Re: Combat it was addressed that thanks to a zealously over trimmed reference sheet, and a poorly laid out core book both I and my former MC missed the bit about 7-9 always marking a condition and that create an advantage should always grant a forward. Those were not made clear within the text, which is its own problem but not the problem I thought it was. I'm leaving my incorrect post up for posterity.
Now on to the points you raised that I can address:
Right and my complaint is what does it mean mechanically to take away a villain's magnetic powers that isn't already covered by another option present on that move? Does it mean the villain is just out of the fight? If we're fighting a scrawny psychic nerd and I take away his psychic powers does the MC just go "Well... he's not really any kind of threat without those so you win. Yay?" Do they invent a new way he's dangerous to keep the encounter going? Are all our villains now tech based so I can't just yoink their abilities (or at least not all of them at once)?Guts wrote:Whatever was established in the fiction (by the MC, a player, read a sitch move, etc). If the villain was presented as someone with magnetic powers, you can take it from them. If he is in a safe position behind cover, you can take that from them. If they held a hostage, you can take that from them. All of those gives you better fictional positioning, allowing you to do moves not allowed otherwise or gain advantage forward. So, default Apocalypse World fare?
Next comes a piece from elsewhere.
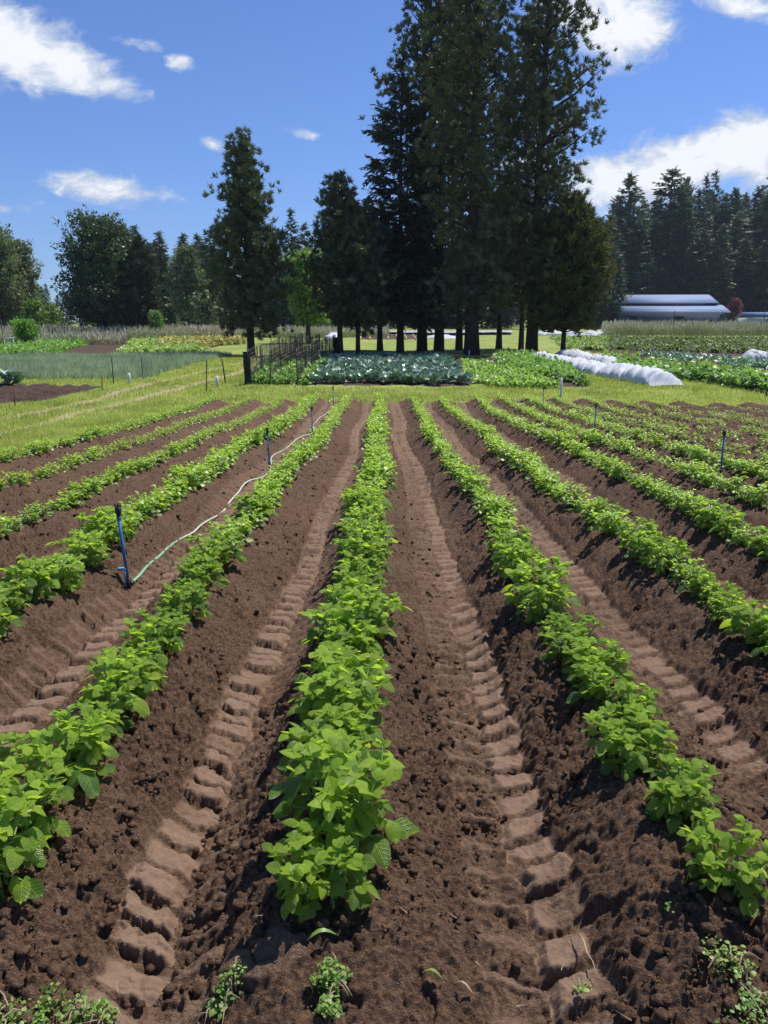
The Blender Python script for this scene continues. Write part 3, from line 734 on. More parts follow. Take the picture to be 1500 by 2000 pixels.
crop('brassica_crop', 'pale grey green leafy rows behind the brown strip at right', 'brassica crop', rows_in([(1245, 700), (1560, 737), (1560, 722), (1290, 696)], 4, .5, .12, False, .8, seed=7), clB, M_cabb, .7, 1.1)
crop('yellow_crop', 'thin bright yellow green row at the far right of the plots', 'yellow crop', rows_in([(1420, 712), (1560, 722), (1560, 716), (1420, 708)], 2, .3, .06, False, seed=8), clL, M_lett, .9, 1.3)
bed('vegetable_bed', [(1150, 691), (1640, 703), (1640, 662), (1080, 661)], n1=120, n2=60)
def rowfield(name, label, cat, px, n, seed, mats, tpl=clB):
    crop(name, label, cat, rows_in(px, n, .33, .08, False, .93, seed), tpl, mats, .9, 1.35)
rowfield('vine_crop', 'many level rows of green plants below the tall grass and barn', 'vine crop', [(1150, 688), (1600, 700), (1600, 663), (1075, 661)], 7, 9, M_vine)
rowfield('weedy_crop', 'lower weedy green rows beyond the shaded lawn right of the pines', 'weedy crop', [(1105, 683), (1180, 690), (1190, 662), (1080, 662)], 7, 10, M_weed)
# left plots
def spikes(seed):
    r = np.random.default_rng(seed); n = 14; th = r.random(n) * 6.28
    b = np.stack([r.normal(0, .05, n), r.normal(0, .05, n), np.zeros(n)], -1); L = .27 * (.6 + .7 * r.random(n))
    d = np.stack([np.cos(th) * .35, np.sin(th) * .35, np.ones(n)], -1) * L[:, None]; s = np.stack([-np.sin(th), np.cos(th), np.zeros(n)], -1) * .012
    V = np.stack([b - s, b + s, b + d], 1).reshape(-1, 3); return V, np.arange(3 * n).reshape(-1, 3), np.repeat(r.random(n), 3)
def crop_tri(name, label, cat, P, tpls, mat, a, b_):
    mb = MB(); r = np.random.default_rng(len(P)); idx = r.integers(0, len(tpls), len(P))
    for i, (tv, tf, tn) in enumerate(tpls):
        pp = P[idx == i]; n = len(pp); V, Fc = scatter(tv, tf, pp, rotmats(r.random(n) * 6.28), (a + (b_ - a) * r.random(n)) * (.55 + .9 * fbm(pp[:, 0] * .8, pp[:, 1] * .8, 3, 2))); mb.add(V, None, Fc, tone=np.clip(np.tile(tn, n) * .6 + np.repeat(fbm(pp[:, 0] * 1.5, pp[:, 1] * 1.5, 3, 8) * 1.6 - .5, len(tn)), 0, 1))
    return tag(mb.build(name, mat), label, cat, None, 'stuff')
sp3 = [spikes(s) for s in range(5)]
ON = [(-120, 742), (285, 742), (455, 695), (-100, 702)]; POLYS.append([hit(*p)[:2] for p in ON])
crop_tri('onion_crop', 'blue green upright onion leaves in the wide plot on the left', 'onion crop', rows_in(ON, 70, .13, .05, False, .9, 12), sp3, M_onion, .8, 1.3)
GB = [(-60, 697), (85, 697), (245, 656), (160, 656)]
crop('left_bean_crop', 'low green strip of plants left of the bare soil strip', 'bean crop', rows_in(GB, 8, .45, .1, seed=13), clB, M_green, 1.0, 1.4)
YF = [(245, 692), (475, 668), (480, 650), (330, 652)]
crop('green_flower_crop', 'green border plants in front of the golden flowering plot', 'flower crop', rows_in([(235, 694), (400, 688), (330, 660), (270, 662)], 8, .5, .1, seed=14), clB, M_weed, 1.0, 1.4)
crop('yellow_flower_crop', 'golden flowering plot left of the lone pine', 'flower crop', rows_in([(305, 688), (478, 672), (475, 652), (335, 656)], 10, .45, .12, seed=15), clBig, M_flower, .9, 1.3)
ck = obj('chard_plant', cabs[0]); ck.location = hit(18, 755); ck.scale = (2.0, 2.0, 2.0)
tag(ck, 'large dark green leafy plant at the left edge by the bare bed', 'chard plant')
for c_ in (ck,):
    pass
# climbing peas on the netting
crop('pea_vines', 'green climbing vines along the foot of the netting', 'pea vines', rows_in([(488, 750), (600, 754), (655, 704), (520, 704)], 5, .30, .1, seed=16), clB, M_green, .45, 1.0)

# ------------------------------------------------------------------ grass
def inpoly(P, poly):
    inside = np.zeros(len(P), bool); n = len(poly)
    for i in range(n):
        a, b = poly[i], poly[(i + 1) % n]
        c = ((a[1] > P[:, 1]) != (b[1] > P[:, 1])) & (P[:, 0] < (b[0] - a[0]) * (P[:, 1] - a[1]) / (b[1] - a[1] + 1e-9) + a[0]); inside ^= c
    return inside
def blades(P, hmin, hmax, wd, lean=.5, seed=3, tone=None, two=False):
    r = np.random.default_rng(seed); n = len(P); th = r.random(n) * 6.283; h = hmin + (hmax - hmin) * r.random(n)
    d = np.stack([np.cos(th), np.sin(th), np.zeros(n)], -1) * (h * lean * r.random(n))[:, None]; d[:, 2] = h
    s = np.stack([-np.sin(th), np.cos(th), np.zeros(n)], -1) * (wd * (.6 + .8 * r.random(n)))[:, None]
    V = np.stack([P - s, P + s, P + d], 1).reshape(-1, 3)
    tn = np.repeat(r.random(n) if tone is None else tone, 3)
    return V, np.arange(3 * n).reshape(-1, 3), tn
N = 900000; d_ = 7.5 + 42 * rng.random(N) ** 1.35; x_ = (rng.random(N) - .5) * 2 * (d_ * .60 + 1)
P = np.stack([x_, d_], -1); keep = (field_mask(x_, d_) < .25) & (rng.random(N) > rut_amt(x_, d_) * .93) & (rng.random(N) < .35 + .9 * fbm(x_ * .9, d_ * .9, 3, 55))
for pl in POLYS: keep &= ~inpoly(P, pl)
P = P[keep]; P = P[:420000]; Pg = np.column_stack([P, G(P[:, 0], P[:, 1]) - .02])
tone = np.clip(.1 + 1.5 * (fbm(P[:, 0] * .9, P[:, 1] * .9, 4, 9) - .3) * (.6 + .6 * rng.random(len(P))), 0, 1)
sc_ = .5 + Pg[:, 1] / 22.0
V, T, tn = blades(Pg, .05, .15, .0065 * sc_, .9, 5, tone)
g = obj('grass', mk_mesh('grass', V, T, M_grass, False, {'tone': tn})); tag(g, 'short bright green grass between the plots and beside the ruts', 'grass', kind='stuff')
# tall seeding grass on the far side
def tallband(px0, px1, Y0, Y1, n, hm, hx, seed):
    r = np.random.default_rng(seed); yy = Y0 + (Y1 - Y0) * r.random(n); pxx = px0 + (px1 - px0) * r.random(n)
    xx = (pxx - 750) / F / 1.0 * yy * 1.0; return np.column_stack([xx, yy, G(xx, yy)]), hm, hx
mb = MB()
for (a, b, y0, y1, n, h0, h1, sd_) in [(-200, 480, 74, 100, 42000, .6, 1.25, 1), (380, 760, 92, 115, 14000, .5, 1.1, 2), (1165, 1800, 105, 130, 46000, .8, 1.65, 3), (-200, 260, 66, 76, 9000, .5, .9, 4)]:
    Pt, hm, hx = tallband(a, b, y0, y1, n, h0, h1, sd_)
    hv = .45 + 1.1 * fbm(Pt[:, 0] * .35, Pt[:, 1] * .5, 3, sd_); Pt = Pt[rng.random(len(Pt)) < hv]; hv = .45 + 1.0 * fbm(Pt[:, 0] * .35, Pt[:, 1] * .5, 3, sd_)
    V, T, tn = blades(Pt, hm, hx, np.full(len(Pt), .03), .35, sd_, rng.random(len(Pt)) * .3); V = V.reshape(-1, 3, 3); V[:, 2, 2] = V[:, 0, 2] + (V[:, 2, 2] - V[:, 0, 2]) * hv; V = V.reshape(-1, 3); mb.add(V, None, T, tone=tn)
    k = rng.random(len(Pt)) < .42; hd = Pt[k].copy(); hd[:, 2] += (hm * .9 + (hx - hm) * rng.random(len(hd)) * .9) * hv[k]
    V, T, tn = blades(hd, .22, .45, np.full(len(hd), .055), .5, sd_ + 9, .75 + .25 * rng.random(len(hd))); mb.add(V, None, T, tone=tn)
tag(mb.build('tall_grass', M_tall), 'tall pale seeding grass along the far edge of the plots', 'tall grass', kind='stuff')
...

Removing cover or removing a hostage are tangible things that a villain has and my gripe isn't with that. My gripe is specifically with how a lot of the moves don't interact with a lot of the superhero powers even though they are ostensibly designed to do just that. And when you force them to interact you venture into the realm of the unknown where suddenly it's bears all the way down again.
Fictional positioning doesn't really work as a game mechanic unless the fictional positions you can take are clearly defined by the rules of the game. But outside of power and equipment tags Masks doesn't really have that. There is no "powerless" tag defined by the game that tells you what happens if you steal someone's powers. There is no sense of duration. There is no sense of what that means the villain can or can't do. This is a problem with most PbtA hacks, not exclusive to masks. Any time the game shrugs and goes "I dunno, MC makes a ruling here" that is when bears happen. No narrative game is completely free of this, but good games will at least try and reduce bear frequency.
I want to be clear because it feels like I'm harping on this one example, that this is not the only time masks does this. This is just one of the most obvious and visible times masks does this. And therefore the easiest to dissect.
A thing about the label's system that occurs to me in hindsight is that while I dislike it as a mechanic for measuring your character's emotional landscape, I do like it as a model for all the weird shit that can and does happen to a superhero.
Hit by a shrink ray? Shift danger down and something else up.
Turned into a sentient slime monster? Freak up, mundane down.
Hit by an evil wizard curse so you can only speak in riddles? Superior up, mundane down.
There's potential there I just really hate it trying to fill in as an emotion meter alongside conditions.